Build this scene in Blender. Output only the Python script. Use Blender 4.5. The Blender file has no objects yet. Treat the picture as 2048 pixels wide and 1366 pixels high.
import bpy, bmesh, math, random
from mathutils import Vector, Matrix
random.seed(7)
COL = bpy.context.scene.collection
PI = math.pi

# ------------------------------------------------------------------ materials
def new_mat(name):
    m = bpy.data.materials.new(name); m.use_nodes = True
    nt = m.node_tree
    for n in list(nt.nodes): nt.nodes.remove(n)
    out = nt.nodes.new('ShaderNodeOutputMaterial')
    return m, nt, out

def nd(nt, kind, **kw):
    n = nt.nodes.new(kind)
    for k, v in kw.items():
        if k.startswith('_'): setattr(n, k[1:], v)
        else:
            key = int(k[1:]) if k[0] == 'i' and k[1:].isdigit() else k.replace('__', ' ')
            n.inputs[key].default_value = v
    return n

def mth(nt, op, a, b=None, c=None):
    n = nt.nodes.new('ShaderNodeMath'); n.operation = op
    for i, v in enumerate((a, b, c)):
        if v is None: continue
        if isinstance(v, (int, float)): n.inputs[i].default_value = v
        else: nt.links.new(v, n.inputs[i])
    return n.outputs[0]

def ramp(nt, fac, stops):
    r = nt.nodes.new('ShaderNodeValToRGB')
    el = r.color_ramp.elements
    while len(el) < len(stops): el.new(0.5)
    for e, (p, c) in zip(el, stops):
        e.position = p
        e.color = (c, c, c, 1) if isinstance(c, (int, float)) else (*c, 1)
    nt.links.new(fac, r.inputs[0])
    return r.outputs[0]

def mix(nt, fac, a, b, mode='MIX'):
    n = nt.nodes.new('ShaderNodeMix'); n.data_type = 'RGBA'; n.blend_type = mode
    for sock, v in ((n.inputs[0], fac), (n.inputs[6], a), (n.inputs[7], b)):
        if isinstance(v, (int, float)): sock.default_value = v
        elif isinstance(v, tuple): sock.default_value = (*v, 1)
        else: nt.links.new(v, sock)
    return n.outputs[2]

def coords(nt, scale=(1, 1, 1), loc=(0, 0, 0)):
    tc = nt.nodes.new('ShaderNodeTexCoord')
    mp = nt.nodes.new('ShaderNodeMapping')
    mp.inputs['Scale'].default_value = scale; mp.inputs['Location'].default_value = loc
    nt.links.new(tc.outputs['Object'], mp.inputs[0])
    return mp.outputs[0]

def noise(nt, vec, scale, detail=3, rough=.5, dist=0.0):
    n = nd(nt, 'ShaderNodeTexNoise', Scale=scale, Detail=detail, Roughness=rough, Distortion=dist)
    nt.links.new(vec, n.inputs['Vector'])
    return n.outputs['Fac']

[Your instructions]
Reproduce the whole listing word for word.

[Exercise solution]
Build this scene in Blender. Output only the Python script. Use Blender 4.5. The Blender file has no objects yet. Treat the picture as 2048 pixels wide and 1366 pixels high.
import bpy, bmesh, math, random
from mathutils import Vector, Matrix
random.seed(7)
COL = bpy.context.scene.collection
PI = math.pi

# ------------------------------------------------------------------ materials
def new_mat(name):
    m = bpy.data.materials.new(name); m.use_nodes = True
    nt = m.node_tree
    for n in list(nt.nodes): nt.nodes.remove(n)
    out = nt.nodes.new('ShaderNodeOutputMaterial')
    return m, nt, out

def nd(nt, kind, **kw):
    n = nt.nodes.new(kind)
    for k, v in kw.items():
        if k.startswith('_'): setattr(n, k[1:], v)
        else:
            key = int(k[1:]) if k[0] == 'i' and k[1:].isdigit() else k.replace('__', ' ')
            n.inputs[key].default_value = v
    return n

def mth(nt, op, a, b=None, c=None):
    n = nt.nodes.new('ShaderNodeMath'); n.operation = op
    for i, v in enumerate((a, b, c)):
        if v is None: continue
        if isinstance(v, (int, float)): n.inputs[i].default_value = v
        else: nt.links.new(v, n.inputs[i])
    return n.outputs[0]

def ramp(nt, fac, stops):
    r = nt.nodes.new('ShaderNodeValToRGB')
    el = r.color_ramp.elements
    while len(el) < len(stops): el.new(0.5)
    for e, (p, c) in zip(el, stops):
        e.position = p
        e.color = (c, c, c, 1) if isinstance(c, (int, float)) else (*c, 1)
    nt.links.new(fac, r.inputs[0])
    return r.outputs[0]

def mix(nt, fac, a, b, mode='MIX'):
    n = nt.nodes.new('ShaderNodeMix'); n.data_type = 'RGBA'; n.blend_type = mode
    for sock, v in ((n.inputs[0], fac), (n.inputs[6], a), (n.inputs[7], b)):
        if isinstance(v, (int, float)): sock.default_value = v
        elif isinstance(v, tuple): sock.default_value = (*v, 1)
        else: nt.links.new(v, sock)
    return n.outputs[2]

def coords(nt, scale=(1, 1, 1), loc=(0, 0, 0)):
    tc = nt.nodes.new('ShaderNodeTexCoord')
    mp = nt.nodes.new('ShaderNodeMapping')
    mp.inputs['Scale'].default_value = scale; mp.inputs['Location'].default_value = loc
    nt.links.new(tc.outputs['Object'], mp.inputs[0])
    return mp.outputs[0]

def noise(nt, vec, scale, detail=3, rough=.5, dist=0.0):
    n = nd(nt, 'ShaderNodeTexNoise', Scale=scale, Detail=detail, Roughness=rough, Distortion=dist)
    nt.links.new(vec, n.inputs['Vector'])
    return n.outputs['Fac']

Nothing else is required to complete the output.